**REQUIRED WORK**
Extract the lines of the material below, beginning with the first and ending with the line that holds "stems=6, h0=0.0, clumps=16)". Skip every picture.

**INFORMATION SUPPLIED**
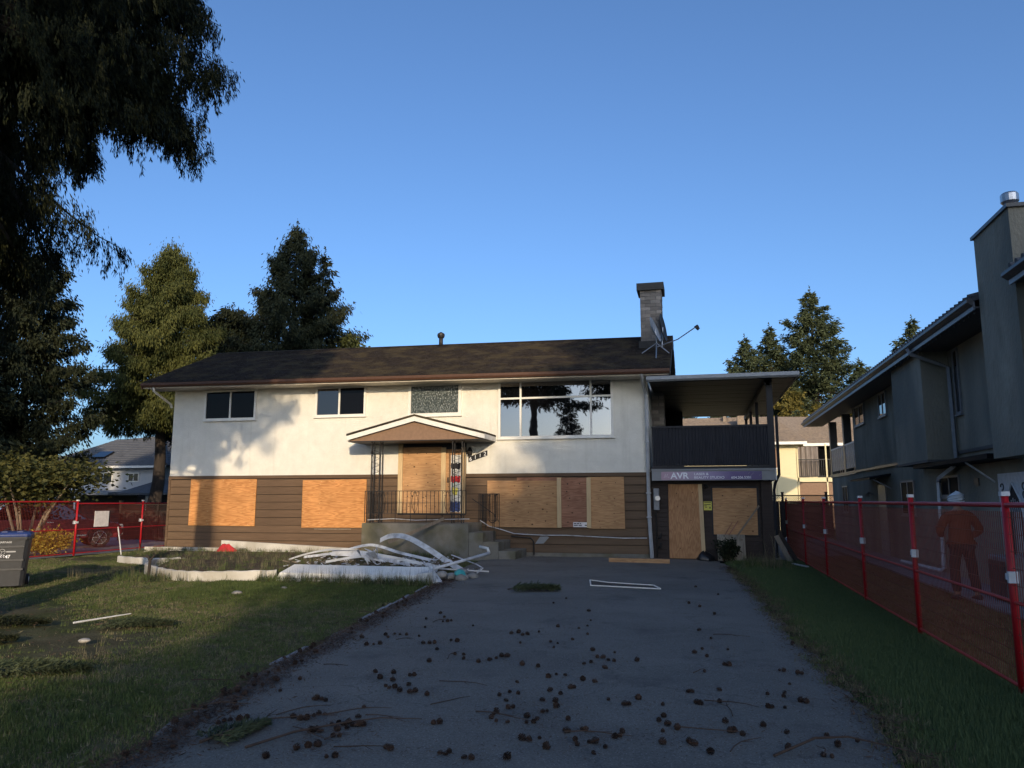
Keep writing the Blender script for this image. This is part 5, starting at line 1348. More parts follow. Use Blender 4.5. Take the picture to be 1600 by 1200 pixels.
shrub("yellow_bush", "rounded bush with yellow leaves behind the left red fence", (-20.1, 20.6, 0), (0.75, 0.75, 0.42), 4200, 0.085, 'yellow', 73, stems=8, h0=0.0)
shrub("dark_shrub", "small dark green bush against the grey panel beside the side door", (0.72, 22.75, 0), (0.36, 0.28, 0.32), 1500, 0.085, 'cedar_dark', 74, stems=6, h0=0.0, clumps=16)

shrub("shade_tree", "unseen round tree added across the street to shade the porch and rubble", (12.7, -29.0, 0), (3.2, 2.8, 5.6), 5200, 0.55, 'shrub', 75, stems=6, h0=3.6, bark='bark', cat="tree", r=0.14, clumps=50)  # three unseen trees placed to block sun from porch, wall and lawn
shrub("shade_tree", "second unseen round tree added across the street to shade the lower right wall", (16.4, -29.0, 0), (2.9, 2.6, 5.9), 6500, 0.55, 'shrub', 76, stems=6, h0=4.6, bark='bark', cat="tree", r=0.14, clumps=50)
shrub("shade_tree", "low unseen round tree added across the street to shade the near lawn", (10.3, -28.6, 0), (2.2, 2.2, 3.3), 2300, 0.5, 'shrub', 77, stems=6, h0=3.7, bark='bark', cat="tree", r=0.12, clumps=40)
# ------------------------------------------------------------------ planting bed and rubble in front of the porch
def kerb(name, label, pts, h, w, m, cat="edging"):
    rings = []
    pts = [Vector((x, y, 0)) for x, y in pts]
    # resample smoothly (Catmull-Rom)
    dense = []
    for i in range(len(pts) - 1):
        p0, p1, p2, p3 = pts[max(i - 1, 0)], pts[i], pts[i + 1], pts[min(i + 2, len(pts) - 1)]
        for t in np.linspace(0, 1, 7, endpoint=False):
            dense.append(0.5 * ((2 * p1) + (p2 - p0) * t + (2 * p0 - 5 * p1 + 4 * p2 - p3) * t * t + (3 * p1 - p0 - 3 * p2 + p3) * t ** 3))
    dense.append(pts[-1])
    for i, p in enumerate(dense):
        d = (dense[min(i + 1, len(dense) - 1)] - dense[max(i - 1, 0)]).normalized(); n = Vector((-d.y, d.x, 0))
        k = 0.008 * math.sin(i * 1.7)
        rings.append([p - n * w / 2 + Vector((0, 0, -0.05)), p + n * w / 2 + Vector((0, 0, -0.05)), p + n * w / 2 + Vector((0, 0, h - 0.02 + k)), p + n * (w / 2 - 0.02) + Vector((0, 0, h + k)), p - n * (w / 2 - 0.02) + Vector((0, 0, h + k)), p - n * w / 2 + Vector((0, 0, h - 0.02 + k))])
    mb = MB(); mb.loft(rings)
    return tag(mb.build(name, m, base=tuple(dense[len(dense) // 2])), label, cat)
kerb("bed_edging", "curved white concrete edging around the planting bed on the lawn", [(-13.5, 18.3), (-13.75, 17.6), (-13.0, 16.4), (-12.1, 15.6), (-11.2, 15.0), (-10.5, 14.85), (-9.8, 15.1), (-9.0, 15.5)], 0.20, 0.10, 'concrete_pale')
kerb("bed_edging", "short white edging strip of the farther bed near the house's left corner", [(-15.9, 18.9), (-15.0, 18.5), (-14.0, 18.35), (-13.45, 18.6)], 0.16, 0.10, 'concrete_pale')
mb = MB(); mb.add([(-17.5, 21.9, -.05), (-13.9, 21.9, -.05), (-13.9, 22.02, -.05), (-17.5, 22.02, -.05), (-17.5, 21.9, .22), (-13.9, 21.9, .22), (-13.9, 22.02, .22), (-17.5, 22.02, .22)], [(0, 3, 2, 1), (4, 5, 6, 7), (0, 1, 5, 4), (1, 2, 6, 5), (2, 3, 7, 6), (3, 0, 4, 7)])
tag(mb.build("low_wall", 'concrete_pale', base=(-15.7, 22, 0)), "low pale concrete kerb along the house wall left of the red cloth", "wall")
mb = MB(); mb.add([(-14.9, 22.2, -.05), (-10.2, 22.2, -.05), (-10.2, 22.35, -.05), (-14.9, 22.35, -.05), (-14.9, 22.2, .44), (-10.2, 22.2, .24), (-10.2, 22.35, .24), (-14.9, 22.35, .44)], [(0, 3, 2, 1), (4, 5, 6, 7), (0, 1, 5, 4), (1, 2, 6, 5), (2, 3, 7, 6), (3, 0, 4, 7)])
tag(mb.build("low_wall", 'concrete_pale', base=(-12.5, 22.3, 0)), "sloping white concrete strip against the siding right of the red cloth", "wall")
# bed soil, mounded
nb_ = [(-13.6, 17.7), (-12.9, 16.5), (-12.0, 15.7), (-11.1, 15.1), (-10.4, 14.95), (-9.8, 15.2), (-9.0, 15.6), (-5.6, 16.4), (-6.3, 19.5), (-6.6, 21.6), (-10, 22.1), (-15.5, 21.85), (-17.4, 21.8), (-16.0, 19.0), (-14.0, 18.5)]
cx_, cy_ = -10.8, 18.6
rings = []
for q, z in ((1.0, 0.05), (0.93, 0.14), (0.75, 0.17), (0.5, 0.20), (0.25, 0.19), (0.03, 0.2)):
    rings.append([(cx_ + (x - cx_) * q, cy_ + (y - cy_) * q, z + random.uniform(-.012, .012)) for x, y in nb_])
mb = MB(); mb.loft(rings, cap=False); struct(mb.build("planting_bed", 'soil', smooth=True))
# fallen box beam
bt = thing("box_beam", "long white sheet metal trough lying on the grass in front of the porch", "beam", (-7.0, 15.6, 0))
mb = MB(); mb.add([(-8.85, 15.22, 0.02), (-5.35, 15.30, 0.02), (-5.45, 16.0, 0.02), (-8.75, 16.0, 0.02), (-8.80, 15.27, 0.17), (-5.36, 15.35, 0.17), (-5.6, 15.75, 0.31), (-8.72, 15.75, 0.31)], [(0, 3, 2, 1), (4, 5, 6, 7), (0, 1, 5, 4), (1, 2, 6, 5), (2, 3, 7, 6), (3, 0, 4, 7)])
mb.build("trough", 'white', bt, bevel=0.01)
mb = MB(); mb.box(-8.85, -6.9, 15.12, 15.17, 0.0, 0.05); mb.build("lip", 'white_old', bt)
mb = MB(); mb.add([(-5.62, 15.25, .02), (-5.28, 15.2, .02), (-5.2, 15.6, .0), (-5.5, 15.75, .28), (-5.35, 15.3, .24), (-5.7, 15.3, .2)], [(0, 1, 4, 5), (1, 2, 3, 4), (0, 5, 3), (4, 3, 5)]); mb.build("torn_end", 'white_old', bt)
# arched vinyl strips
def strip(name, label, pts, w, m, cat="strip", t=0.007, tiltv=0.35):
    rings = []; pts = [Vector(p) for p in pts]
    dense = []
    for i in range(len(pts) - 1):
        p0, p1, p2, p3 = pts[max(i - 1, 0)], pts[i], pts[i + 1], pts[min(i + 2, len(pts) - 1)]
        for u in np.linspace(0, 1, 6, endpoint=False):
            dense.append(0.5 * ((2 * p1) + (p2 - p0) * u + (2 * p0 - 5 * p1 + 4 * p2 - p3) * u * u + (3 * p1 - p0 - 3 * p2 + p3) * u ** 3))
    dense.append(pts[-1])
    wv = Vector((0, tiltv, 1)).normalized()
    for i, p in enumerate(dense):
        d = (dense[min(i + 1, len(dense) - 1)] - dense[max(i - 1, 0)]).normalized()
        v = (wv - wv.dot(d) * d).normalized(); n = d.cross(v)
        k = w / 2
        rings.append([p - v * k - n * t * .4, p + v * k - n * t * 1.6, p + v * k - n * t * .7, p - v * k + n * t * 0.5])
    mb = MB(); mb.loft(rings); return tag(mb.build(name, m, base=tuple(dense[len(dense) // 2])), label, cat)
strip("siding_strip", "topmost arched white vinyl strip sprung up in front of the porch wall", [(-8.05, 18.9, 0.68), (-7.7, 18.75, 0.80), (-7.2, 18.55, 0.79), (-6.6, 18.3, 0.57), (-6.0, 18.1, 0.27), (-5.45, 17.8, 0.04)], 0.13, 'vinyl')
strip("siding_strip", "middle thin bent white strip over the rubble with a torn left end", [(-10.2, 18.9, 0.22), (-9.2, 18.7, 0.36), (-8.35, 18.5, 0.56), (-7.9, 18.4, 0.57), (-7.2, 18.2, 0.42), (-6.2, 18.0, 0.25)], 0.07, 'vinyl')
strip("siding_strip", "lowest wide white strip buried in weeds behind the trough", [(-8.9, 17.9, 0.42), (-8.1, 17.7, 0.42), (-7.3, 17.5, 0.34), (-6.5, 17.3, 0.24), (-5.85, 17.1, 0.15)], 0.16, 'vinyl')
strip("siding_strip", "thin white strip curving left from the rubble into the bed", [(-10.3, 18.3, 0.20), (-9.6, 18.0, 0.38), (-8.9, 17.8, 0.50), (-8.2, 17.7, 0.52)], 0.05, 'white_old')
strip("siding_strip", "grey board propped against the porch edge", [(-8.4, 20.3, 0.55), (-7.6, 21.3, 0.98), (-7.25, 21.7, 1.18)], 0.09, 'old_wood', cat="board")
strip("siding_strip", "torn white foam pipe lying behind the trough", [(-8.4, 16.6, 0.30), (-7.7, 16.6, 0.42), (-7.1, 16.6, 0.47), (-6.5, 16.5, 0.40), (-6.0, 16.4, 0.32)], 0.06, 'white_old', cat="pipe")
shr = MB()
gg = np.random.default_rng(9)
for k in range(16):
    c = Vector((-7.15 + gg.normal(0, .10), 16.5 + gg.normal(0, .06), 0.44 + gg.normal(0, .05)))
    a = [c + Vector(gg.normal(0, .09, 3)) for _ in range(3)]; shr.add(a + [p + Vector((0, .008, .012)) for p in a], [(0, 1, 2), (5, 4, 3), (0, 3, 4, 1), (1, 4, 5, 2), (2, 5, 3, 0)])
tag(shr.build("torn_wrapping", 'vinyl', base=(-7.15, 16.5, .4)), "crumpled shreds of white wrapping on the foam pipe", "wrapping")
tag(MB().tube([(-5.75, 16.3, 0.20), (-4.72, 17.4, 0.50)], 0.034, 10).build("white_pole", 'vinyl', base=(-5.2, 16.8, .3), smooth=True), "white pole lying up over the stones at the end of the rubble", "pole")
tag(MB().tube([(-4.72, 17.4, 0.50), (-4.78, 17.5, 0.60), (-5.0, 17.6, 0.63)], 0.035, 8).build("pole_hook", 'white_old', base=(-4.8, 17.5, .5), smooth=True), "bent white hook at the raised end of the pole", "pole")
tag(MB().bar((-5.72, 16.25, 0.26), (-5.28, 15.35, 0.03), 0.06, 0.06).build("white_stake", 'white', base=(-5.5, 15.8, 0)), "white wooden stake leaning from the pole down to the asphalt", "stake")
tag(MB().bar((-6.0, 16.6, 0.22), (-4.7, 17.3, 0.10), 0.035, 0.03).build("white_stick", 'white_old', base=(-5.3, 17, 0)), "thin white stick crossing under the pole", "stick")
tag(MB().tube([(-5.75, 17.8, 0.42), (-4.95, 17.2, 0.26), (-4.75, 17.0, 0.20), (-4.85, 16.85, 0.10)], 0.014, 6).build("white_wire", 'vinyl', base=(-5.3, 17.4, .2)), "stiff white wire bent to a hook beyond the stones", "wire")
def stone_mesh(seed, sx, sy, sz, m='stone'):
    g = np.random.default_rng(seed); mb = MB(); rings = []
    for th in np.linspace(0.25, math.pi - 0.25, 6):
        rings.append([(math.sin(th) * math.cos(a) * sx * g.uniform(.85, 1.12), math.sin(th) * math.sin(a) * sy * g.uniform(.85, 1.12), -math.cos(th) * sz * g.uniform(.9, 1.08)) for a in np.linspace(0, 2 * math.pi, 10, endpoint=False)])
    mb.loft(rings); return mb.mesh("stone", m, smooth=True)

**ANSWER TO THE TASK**
Keep writing the Blender script for this image. This is part 5, starting at line 1348. More parts follow. Use Blender 4.5. Take the picture to be 1600 by 1200 pixels.
shrub("yellow_bush", "rounded bush with yellow leaves behind the left red fence", (-20.1, 20.6, 0), (0.75, 0.75, 0.42), 4200, 0.085, 'yellow', 73, stems=8, h0=0.0)
shrub("dark_shrub", "small dark green bush against the grey panel beside the side door", (0.72, 22.75, 0), (0.36, 0.28, 0.32), 1500, 0.085, 'cedar_dark', 74, stems=6, h0=0.0, clumps=16)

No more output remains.